Eastern Europe is even further down the timeline.

“We calculated the number of companies who are involved in video games development and at the beginning of the year it was 5000 companies,” explained Kochmola. Eastern Europe, like India, acted as an outsourcing hub. Developers from there then branched out and started their own companies. At the same time, the younger generation of developers model themselves after the successful companies, leading to a rich, multi-talented industry of games developers.

The future isn’t just games, but payments

All three regions have a heavy emphasis on digital methods of payments. As mobile heavy regions, in-app purchases are part and parcel of how gamers engage with mobile games. For Africa specifically digital payments aren’t just the way of the future, but almost a necessity.

“The biggest challenges … one is ‘fragmentation,’” Robbin-Coker explained. “Africa’s not a country, it’s multiple countries. It has different languages, different payment systems, and different telecommunications players.”

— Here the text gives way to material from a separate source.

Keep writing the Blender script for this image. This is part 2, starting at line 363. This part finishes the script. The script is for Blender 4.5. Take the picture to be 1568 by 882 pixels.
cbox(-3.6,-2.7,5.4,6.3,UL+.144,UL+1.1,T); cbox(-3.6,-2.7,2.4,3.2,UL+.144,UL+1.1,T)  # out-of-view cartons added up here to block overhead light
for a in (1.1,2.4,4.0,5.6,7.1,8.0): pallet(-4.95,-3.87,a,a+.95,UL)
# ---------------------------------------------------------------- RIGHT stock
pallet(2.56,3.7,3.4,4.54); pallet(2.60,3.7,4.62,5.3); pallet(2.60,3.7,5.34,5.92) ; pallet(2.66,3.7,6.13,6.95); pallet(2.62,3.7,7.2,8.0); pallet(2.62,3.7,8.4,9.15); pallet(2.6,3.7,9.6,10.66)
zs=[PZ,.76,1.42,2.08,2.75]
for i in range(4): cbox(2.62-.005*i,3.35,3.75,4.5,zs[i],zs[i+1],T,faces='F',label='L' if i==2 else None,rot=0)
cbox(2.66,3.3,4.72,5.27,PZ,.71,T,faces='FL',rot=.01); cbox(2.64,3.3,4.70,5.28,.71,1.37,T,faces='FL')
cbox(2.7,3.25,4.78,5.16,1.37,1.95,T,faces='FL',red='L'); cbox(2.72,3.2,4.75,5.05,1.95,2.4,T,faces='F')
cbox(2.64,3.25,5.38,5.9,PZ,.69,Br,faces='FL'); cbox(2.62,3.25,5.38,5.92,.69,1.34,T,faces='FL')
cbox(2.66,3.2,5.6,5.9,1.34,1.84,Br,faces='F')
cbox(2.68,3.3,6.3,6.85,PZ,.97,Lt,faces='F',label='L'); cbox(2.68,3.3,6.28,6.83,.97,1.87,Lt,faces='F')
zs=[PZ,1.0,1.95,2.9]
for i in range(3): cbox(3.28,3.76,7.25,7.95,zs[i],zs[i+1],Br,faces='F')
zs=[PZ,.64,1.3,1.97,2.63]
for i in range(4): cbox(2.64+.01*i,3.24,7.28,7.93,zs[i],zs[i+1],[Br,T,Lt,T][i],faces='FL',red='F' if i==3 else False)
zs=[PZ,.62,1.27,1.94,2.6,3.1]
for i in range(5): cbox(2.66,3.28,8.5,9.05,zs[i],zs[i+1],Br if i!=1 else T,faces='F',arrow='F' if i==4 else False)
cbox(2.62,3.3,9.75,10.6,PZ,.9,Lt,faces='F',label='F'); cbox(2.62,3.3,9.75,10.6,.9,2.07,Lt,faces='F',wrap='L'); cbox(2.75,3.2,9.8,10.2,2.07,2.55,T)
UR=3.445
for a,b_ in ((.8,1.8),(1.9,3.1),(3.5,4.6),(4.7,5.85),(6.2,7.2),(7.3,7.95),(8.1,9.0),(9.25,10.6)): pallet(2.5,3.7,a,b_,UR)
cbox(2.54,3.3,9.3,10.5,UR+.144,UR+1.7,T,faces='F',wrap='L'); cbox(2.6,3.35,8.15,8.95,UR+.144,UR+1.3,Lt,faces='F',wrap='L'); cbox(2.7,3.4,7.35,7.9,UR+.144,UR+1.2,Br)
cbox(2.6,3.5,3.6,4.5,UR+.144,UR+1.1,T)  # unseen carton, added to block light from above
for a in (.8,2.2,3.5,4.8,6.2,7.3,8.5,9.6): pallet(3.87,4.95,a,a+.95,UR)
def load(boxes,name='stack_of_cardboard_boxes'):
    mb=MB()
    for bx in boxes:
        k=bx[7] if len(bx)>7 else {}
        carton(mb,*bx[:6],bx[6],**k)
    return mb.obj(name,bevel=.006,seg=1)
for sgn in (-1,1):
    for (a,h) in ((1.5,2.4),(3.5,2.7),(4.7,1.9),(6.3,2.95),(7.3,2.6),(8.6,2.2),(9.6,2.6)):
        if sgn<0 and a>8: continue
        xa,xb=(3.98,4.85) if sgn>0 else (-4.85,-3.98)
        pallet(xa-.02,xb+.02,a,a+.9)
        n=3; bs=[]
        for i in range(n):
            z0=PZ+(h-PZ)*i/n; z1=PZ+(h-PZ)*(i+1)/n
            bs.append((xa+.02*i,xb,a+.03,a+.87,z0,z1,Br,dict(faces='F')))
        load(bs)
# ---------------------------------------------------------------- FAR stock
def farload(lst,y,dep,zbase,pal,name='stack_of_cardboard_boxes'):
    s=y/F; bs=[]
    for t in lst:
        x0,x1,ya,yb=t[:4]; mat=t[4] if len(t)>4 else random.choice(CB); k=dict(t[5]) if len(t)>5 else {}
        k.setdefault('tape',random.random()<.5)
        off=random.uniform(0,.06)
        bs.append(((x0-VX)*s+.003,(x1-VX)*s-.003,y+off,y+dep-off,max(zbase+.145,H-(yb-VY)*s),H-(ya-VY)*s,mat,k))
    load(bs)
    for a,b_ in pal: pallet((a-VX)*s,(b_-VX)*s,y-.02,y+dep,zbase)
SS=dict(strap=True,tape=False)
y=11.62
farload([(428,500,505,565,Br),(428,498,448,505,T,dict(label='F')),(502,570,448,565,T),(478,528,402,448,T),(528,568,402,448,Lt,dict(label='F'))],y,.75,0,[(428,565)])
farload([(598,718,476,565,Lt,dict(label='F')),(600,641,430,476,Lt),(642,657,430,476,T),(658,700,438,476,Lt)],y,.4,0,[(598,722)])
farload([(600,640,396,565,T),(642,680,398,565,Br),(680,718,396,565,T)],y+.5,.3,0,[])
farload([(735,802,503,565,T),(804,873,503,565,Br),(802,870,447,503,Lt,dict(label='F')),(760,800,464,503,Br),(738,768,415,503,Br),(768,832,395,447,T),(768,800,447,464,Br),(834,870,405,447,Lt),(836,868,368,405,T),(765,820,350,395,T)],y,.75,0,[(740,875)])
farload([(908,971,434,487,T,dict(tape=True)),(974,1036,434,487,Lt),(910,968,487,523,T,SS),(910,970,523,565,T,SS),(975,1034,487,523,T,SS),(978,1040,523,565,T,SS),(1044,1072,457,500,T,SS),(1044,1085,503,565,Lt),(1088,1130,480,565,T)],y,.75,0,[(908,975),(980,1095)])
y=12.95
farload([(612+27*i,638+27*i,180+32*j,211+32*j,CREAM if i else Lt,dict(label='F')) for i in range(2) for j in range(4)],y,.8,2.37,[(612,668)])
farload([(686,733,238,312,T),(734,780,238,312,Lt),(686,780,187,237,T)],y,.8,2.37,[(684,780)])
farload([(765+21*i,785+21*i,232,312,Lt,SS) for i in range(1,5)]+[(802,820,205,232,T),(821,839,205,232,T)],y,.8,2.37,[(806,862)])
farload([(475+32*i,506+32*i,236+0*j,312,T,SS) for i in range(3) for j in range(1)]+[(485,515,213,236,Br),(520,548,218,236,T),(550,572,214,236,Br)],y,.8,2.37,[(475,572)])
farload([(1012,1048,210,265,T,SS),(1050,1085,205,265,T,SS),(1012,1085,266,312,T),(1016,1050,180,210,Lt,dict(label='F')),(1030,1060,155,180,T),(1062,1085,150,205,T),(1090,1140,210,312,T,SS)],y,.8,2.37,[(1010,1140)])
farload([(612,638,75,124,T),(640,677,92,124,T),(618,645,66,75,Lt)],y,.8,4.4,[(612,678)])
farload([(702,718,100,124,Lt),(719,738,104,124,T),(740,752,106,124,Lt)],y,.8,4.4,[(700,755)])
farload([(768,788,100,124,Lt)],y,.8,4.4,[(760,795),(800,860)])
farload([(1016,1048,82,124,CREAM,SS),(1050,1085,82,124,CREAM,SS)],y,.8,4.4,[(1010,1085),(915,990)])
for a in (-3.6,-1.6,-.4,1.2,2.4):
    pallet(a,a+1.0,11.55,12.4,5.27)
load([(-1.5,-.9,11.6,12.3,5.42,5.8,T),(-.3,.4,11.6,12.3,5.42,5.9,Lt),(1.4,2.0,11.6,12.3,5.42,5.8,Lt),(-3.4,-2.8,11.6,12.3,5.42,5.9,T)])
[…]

It’s a daunting problem, but not unsolvable. The second issue is bigger, and requires creative solutions.

“Fewer than 10 percent of willing payers have an internationally accepted credit card,” said Robbin-Coker. “In order to genuinely monetize someone in Africa you have to have alternative payments. Things like ‘mobile money,’ ‘mobile bank transfer,’ ‘QR codes,’ and ‘crypto.’”

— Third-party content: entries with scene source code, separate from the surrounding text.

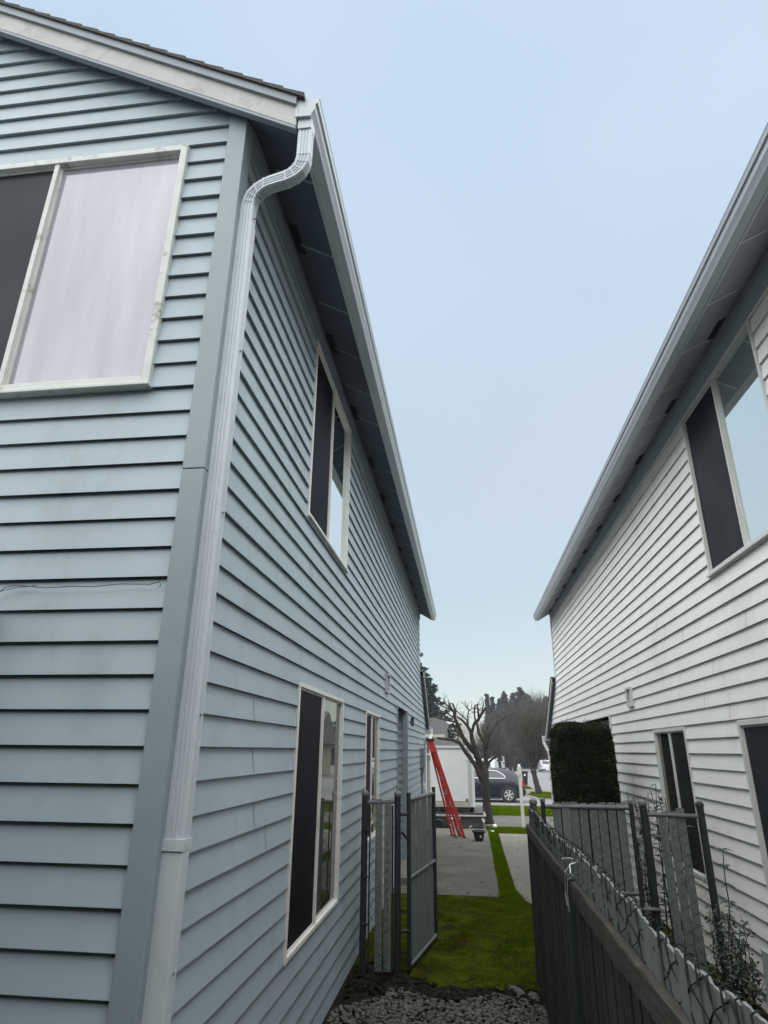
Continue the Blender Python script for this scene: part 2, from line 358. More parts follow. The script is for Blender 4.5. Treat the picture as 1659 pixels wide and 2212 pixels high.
# gravel: countless pebbles
def blob(b, c, r, seed, sq=0.6):
    rnd = random.Random(seed)
    ico = [(0, 0, 1), (.894, 0, .447), (.276, .851, .447), (-.724, .526, .447), (-.724, -.526, .447), (.276, -.851, .447), (.724, .526, -.447), (-.276, .851, -.447), (-.894, 0, -.447), (-.276, -.851, -.447), (.724, -.526, -.447), (0, 0, -1)]
    F = [(0, 1, 2), (0, 2, 3), (0, 3, 4), (0, 4, 5), (0, 5, 1), (1, 6, 2), (2, 7, 3), (3, 8, 4), (4, 9, 5), (5, 10, 1), (6, 7, 2), (7, 8, 3), (8, 9, 4), (9, 10, 5), (10, 6, 1), (11, 7, 6), (11, 8, 7), (11, 9, 8), (11, 10, 9), (11, 6, 10)]
    sx, sy, sz = r * rnd.uniform(.7, 1.3), r * rnd.uniform(.7, 1.2), r * sq * rnd.uniform(.6, 1.2)
    rot = Matrix.Rotation(rnd.uniform(0, 6.3), 3, 'Z') @ Matrix.Rotation(rnd.uniform(-.5, .5), 3, 'X')
    vs = []
    for v in ico:
        p = Vector(v) * rnd.uniform(.82, 1.12); p = Vector((p.x * sx, p.y * sy, p.z * sz)); vs.append(tuple(rot @ p + Vector(c)))
    b.add(vs, F)
b = MB(); 
for k in range(9000):
    y = random.uniform(4.2, 6.75); x = random.uniform(-1.15, .56)
    if y > 6.42 + .12 * math.sin(x * 7) - (.18 if x < -.75 else 0): continue
    if x < -0.9 + .1 * math.sin(y * 9) and random.random() < .35: continue
    b.cur = 0
    blob(b, (x, y, random.uniform(0, .022)), random.choice([.008, .011, .014, .017, .021, .028]), k)
o = b.build('gravel', 'stone', recalc=False, smooth=True); tag(o, 'grey gravel bed between the houses in the foreground', 'gravel', kind='stuff')
# a low concrete lip and clods of soil where gravel meets moss
b = MB()
for k in range(900):
    x = random.uniform(-1.15, .56); y = 6.52 + random.gauss(0, .11) + (.5 if x < -.62 else 0) * random.random()
    blob(b, (x, y, random.uniform(-.01, .015)), random.choice([.015, .025, .04]), 9000 + k, .5)
o = b.build('soil', 'soil', recalc=False, smooth=True); struct(o, 'stuff'); tag(o, 'crumbly dark soil between the gravel and the mossy lawn', 'soil')
b = MB(); blob(b, (-.0 + .36, 6.62, .02), .10, 77, .45); blob(b, (.49, 6.52, .01), .09, 78, .35); 
tag(b.build('rock', 'stone', recalc=False), 'dark flat rocks at the edge of the moss beside the right fence', 'rock')

def blades(name, m, n, fn, h0, h1, wdt, label, excl=None):
    b = MB(); k = 0; rnd = random.Random(len(name) * 31 + n)
    tuft = lambda x, y: .55 + .9 * abs(math.sin(x * 23 + math.sin(y * 17) * 2) * math.sin(y * 19 + math.sin(x * 13) * 2))
    while k < n:
        x, y = fn(rnd)
        if excl and excl(x, y): k += 1; continue
        z = gz(y) + .006; h = rnd.uniform(h0, h1) * tuft(x, y); a = rnd.uniform(0, 6.28); l = rnd.uniform(0, .8) * h; t = rnd.uniform(0, 6.28)
        dx, dy = math.cos(a) * wdt, math.sin(a) * wdt
        b.add([(x - dx, y - dy, z), (x + dx, y + dy, z), (x + math.cos(t) * l, y + math.sin(t) * l, z + h)], [(0, 1, 2)]); k += 1
    o = b.build(name, m, recalc=False); tag(o, label, 'grass', kind='stuff'); return o
blades('moss', 'moss', 46000, lambda r: (r.uniform(-.62, .95), r.uniform(6.7, 10.6)), .006, .022, .004, 'short mossy grass between the gravel and the driveway', lambda x, y: (y < 6.85 and random.random() < .6) or (x < -.3 and y < 7.2) or (math.sin(x * 6 + y * 2.3) * math.sin(y * 4.1 - x * 3) > .30 and random.random() < .8) or (math.sin(x * 14 + y * 5) * math.sin(y * 11 - x * 7) > .6))
M['thatch'] = mat('dry_thatch', (0.075, 0.064, 0.022), 1.0, 0.35, 3, spec=0.0)
blades('dead_grass', 'thatch', 9000, lambda r: (r.gauss(-.25, .28), r.uniform(6.75, 10.6)), .006, .022, .004, 'olive brown dead moss and thatch along the left side of the passage', lambda x, y: x < -.62 or x > .8 or math.sin(x * 9 + y * 3.1) * math.sin(y * 5.3) < -.15)
blades('grass', 'grass', 16000, lambda r: (r.uniform(.05, .95), r.uniform(6.75, 10.7)), .015, .04, .003, 'greener grass on the right half of the passage floor', lambda x, y: random.random() > min(1, max(.05, (x + .05) * 2.2)) or (x > .8 and y > 9.8))
blades('grass', 'grass', 15000, lambda r: (lambda y: (r.uniform(interp(stripL, y), interp(stripR, y)), y))(10.5 + 10.4 * r.random() ** 1.2), .02, .06, .004, 'narrow bright grass strip between the two concrete driveways')
blades('grass', 'grass', 16000, lambda r: (r.uniform(.56, 4.0), r.uniform(20.6, 22.9)), .03, .07, .006, 'low grass between the driveway and the sidewalk')
blades('grass', 'grass', 26000, lambda r: (r.uniform(.66, 5.5), r.uniform(27.0, 31.6)), .04, .09, .010, 'bright green verge between the sidewalk and the road')
blades('grass', 'grass', 5000, lambda r: (r.uniform(3.7, 4.9), r.uniform(37.3, 42.5)), .04, .1, .014, 'grass patch around the leaning street tree trunk')

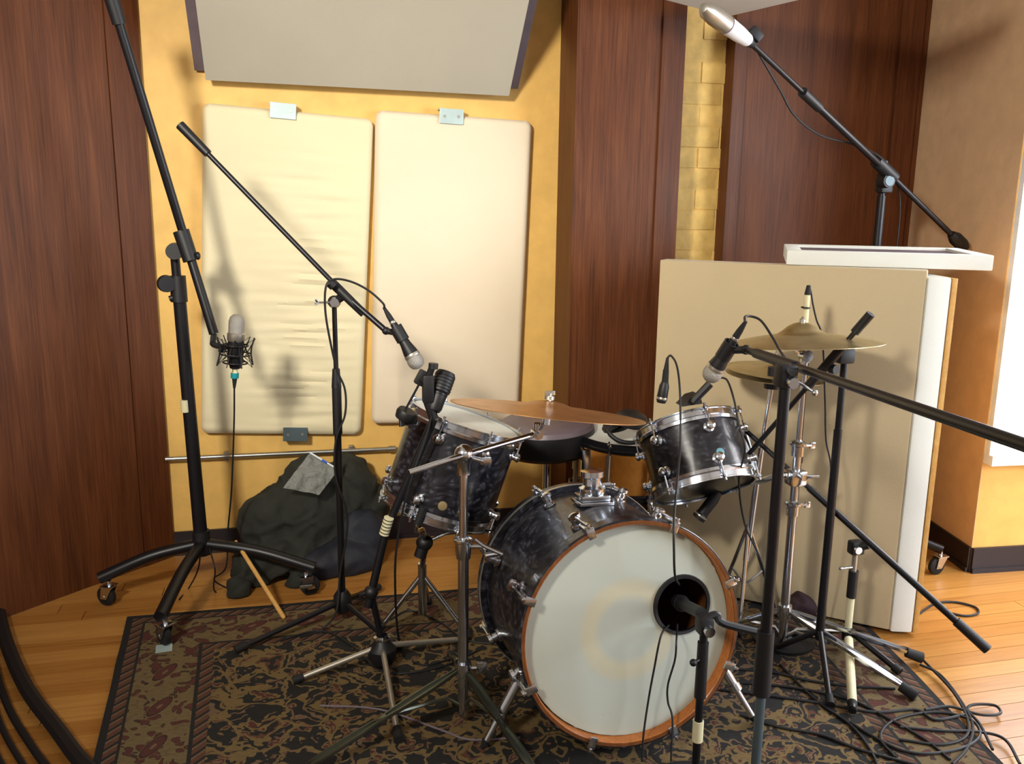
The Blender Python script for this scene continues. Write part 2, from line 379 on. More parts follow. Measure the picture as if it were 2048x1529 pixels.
# baseboards
def bb(name, a, b, h, t):
    a, b = V(a), V(b); d = (b-a).normalized(); n = V((d.y, -d.x, 0))
    o = MB().prism([a, b, b+n*t, a+n*t], (0, 0, h)).build(name, 'baseboard', None, False); struct(o)
    MB().prism([a+n*t, b+n*t, b+n*(t+.006), a+n*(t+.006)], (0, 0, .02)).build('shoe_moulding', 'baseboard', o, False)
    return o
bb('baseboard_back', (-.52, 3.6, 0), (1.083, 3.6, 0), .1, .012)
bb('baseboard_middle', (1.083, 3.372, 0), (1.53, 3.372, 0), .1, .012)
bb('baseboard_brick', (1.53, 3.56, 0), (1.8, 3.56, 0), .1, .012)
bb('baseboard_right', cs[0]+wn*.001, cs[1]+wn*.001, .105, .012)
o = bb('baseboard_side', cs[3]-sdir*.18, cs[0], .105, .012)

# ================================================================ RUG
TL, TR, BR, BL = V((-.61, 3.03, 0)), V((1.99, 2.97, 0)), V((1.52, .35, 0)), V((-.42, .35, 0))
nx, ny = 64, 64; vs = []; fs = []; uvs = []
for j in range(ny+1):
    for i in range(nx+1):
        u, v = i/nx, j/ny; p = (TL*(1-u)+TR*u)*(1-v)+(BL*(1-u)+BR*u)*v
        p.z = RZ+.0015*noise.noise(V((p.x*4, p.y*4, 0))); p.x += .003*noise.noise(V((0, p.y*5, 3))) if i in (0, nx) else 0
        vs.append(p); uvs.append((u, 1-v))
for j in range(ny):
    for i in range(nx): q = j*(nx+1)+i; fs.append((q, q+nx+1, q+nx+2, q+1))
N0 = len(vs); brd = [i for i in range(nx+1)]+[j*(nx+1)+nx for j in range(1, ny+1)]+[ny*(nx+1)+i for i in range(nx-1, -1, -1)]+[j*(nx+1) for j in range(ny-1, 0, -1)]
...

The one-two punch of fragmentation is serious, but India is an example of what things can look like once they’re solved problems.

“Monetization, previously, was always a challenge,” said Sehgal. “What has changed is that India has now been on an accelerated path towards digital payments. By 2020 digital and electronic payments accounted for 38 to 40 percent of the national transaction volume.

India now leads the world with about 25 billion annual real-time payment transactions.”